YOUNG ENDEAVOUR: The vessel anchored off Muttonbird Island shortly before the crew disembarked for a stint on land.
YOUNG ENDEAVOUR: The vessel anchored off Muttonbird Island shortly before the crew disembarked for a stint on land. Bruce Thomas

Youth crew back on dry land

THE Young Endeavour crew gave a different meaning to the term “tree-hugger” when they arrived in Coffs Harbour today.

Captain David Jordan said after two days on the high seas, the first thing the youth troupe would do when disembarking was seize the opportunity to “hug a tree”.

Making the voyage from Newcastle to Brisbane, the group of 24 young Australians and nine specially-trained Royal Australian Navy crew anchored the vessel overnight to savour a precious stint on land before continuing their adventure north.

Given to the Australian Government and the Royal Australian Navy by the United Kingdom as a Bicentennial gift in 1988, the sail training ship embarks on 20 voyages annually, exploring the east and south coasts of Australia, as far north as Cairns and as far south as Hobart, with more than 11,000 youth completing the scheme over the years.
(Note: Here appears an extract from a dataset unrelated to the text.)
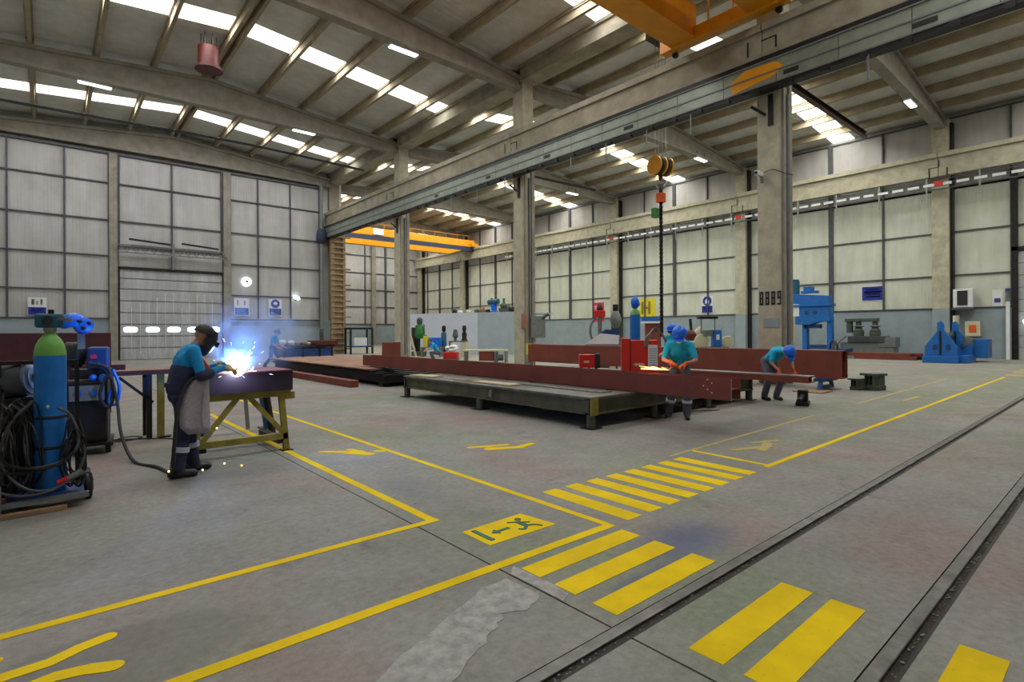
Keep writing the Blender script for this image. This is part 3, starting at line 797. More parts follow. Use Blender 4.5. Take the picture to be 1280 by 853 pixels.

The crew of 16 to-23-year-olds are taught how to sail a square-rigged vessel, including how to keep watch, take the helm, cook in the galley, tie knots, work aloft and even take command. These skills are coupled with leadership and team building exercises.

Former Jetty High student Michael Rothery-Taylor works as a navy chef on board the Young Endeavour and while he was not on duty for this particular tour, he met the crew at the marina.

“Youth participants learn a range of relevant skills like navigation and living in communal harmony but also leadership and goal setting,” Mr Rothery-Taylor said.

“I enjoy seeing the participants’ progression from day one to the final day.

“It’s rewarding to see their growth and development.”

The Young Endeavour sets sail tomorrow morning.